Isso é o que acontece com essa obra. Depois da morte e consagração do autor, que se transformou, numa espécie de monumento brasileiro, como diz Robert Musil no livro “O Melro e outros escritos de obra póstuma publicada em vida” no texto “Monumentos”, “tudo o que é duradouro perde o poder de impressionar. Tudo o que constitui as parede de nossa vida ou, por assim dizer, os cenários de nossa consciência perde a capacidade de representar algum papel dentro dessa consciência”. Essa peça vira mais uma homenagem para lembrar o autor enquanto monumento e os artistas contemporâneos a têm realizado muito bem.

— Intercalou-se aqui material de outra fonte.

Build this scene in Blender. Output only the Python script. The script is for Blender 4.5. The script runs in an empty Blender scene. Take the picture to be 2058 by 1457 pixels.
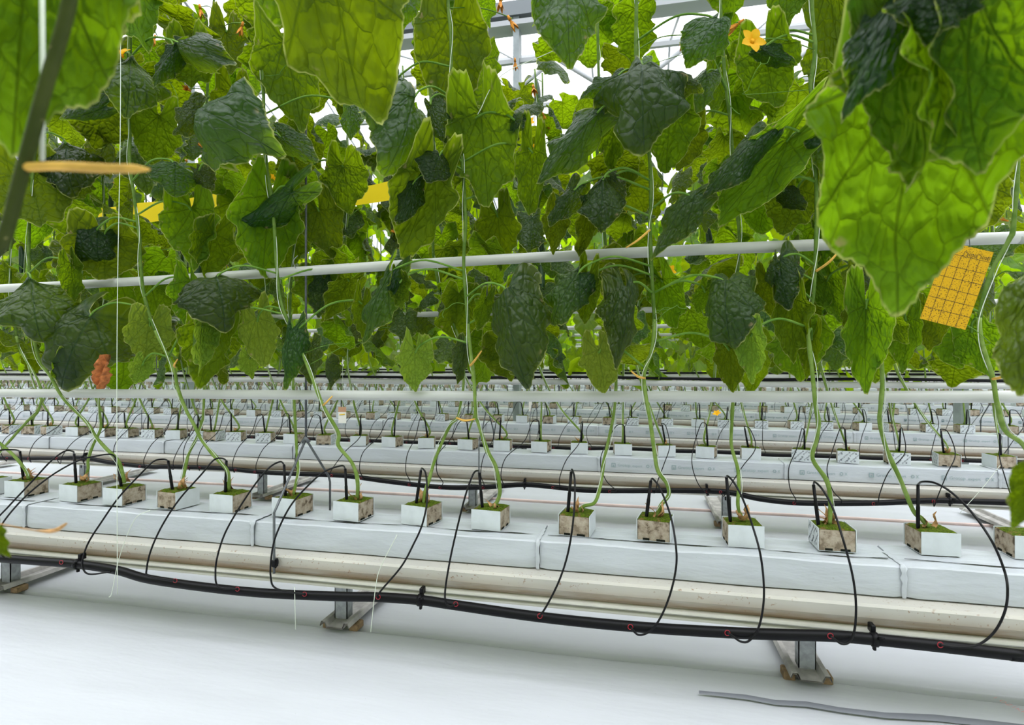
import bpy, math, random
import numpy as np
from mathutils import Vector, Matrix, noise
R = math.radians
C = bpy.context.scene.collection
F, CU, CV, H, TH = 1150.0, 1029.0, 727.0, 0.94, math.radians(12.64)
cT, sT = math.cos(TH), math.sin(TH)
ROW, Y1 = 1.614, 1.736            # row spacing and the front face of the first slab row
SLAB_Z0, SLAB_Z1 = 0.302, 0.389
SKY = 5.2
CAM = Vector((0, 0, H))


def W(u, v, y):
    """world point on the plane of depth y that a sight line through (u, v) meets"""
    r = (u - CU) / F
    Z = y / (cT + r * sT)
    return Vector((r * Z * cT - Z * sT, y, H - (v - CV) * Z / F))


def xat(u, y):
    return W(u, CV, y).x


def floor_pt(u, v):
    Z = H * F / (v - CV)
    r = (u - CU) / F
    return Vector((Z * (-sT + r * cT), Z * (cT + r * sT), 0))


def ordn(n):
    w = "first second third fourth fifth sixth seventh eighth ninth tenth eleventh twelfth thirteenth fourteenth fifteenth sixteenth seventeenth eighteenth nineteenth twentieth".split()
    if n <= 20:
        return w[n - 1]
    return f"{n}" + ({1: "st", 2: "nd", 3: "rd"}.get(n % 10, "th") if n % 100 not in (11, 12, 13) else "th")


ROWN = {1: "front", 2: "second", 3: "third", 4: "fourth", 5: "fifth", 6: "sixth", 7: "seventh", 8: "eighth", 9: "ninth"}

# ------------------------------------------------------------------ materials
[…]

A peça acaba tornando-se uma porta para conhecer melhor o autor depois de sua consagração, mas prova, também, que ele não é unanimidade, não é 100% aproveitamento, que sua convicção pela autenticidade, estava longe de ser real. Era, também um manipulador da “tesoura e cola” citadas por Antoine Compagnon em seu livro “O Trabalho da Citação”, mas que preferiu, talvez por cansaço, talvez por ingenuidade recortar e colar de si próprio, principalmente na peça Anti-Nelson Rodrigues, e não abriu mão da idéia de autenticidade, talvez aí, indícios do por que esse autor não tem boa aceitação no exterior. Faltou assumir tanto seu “recorta e cola” de si mesmo, quanto dos outros, libertando sua escrita do autor, permitindo que ela alçasse voos mais distantes.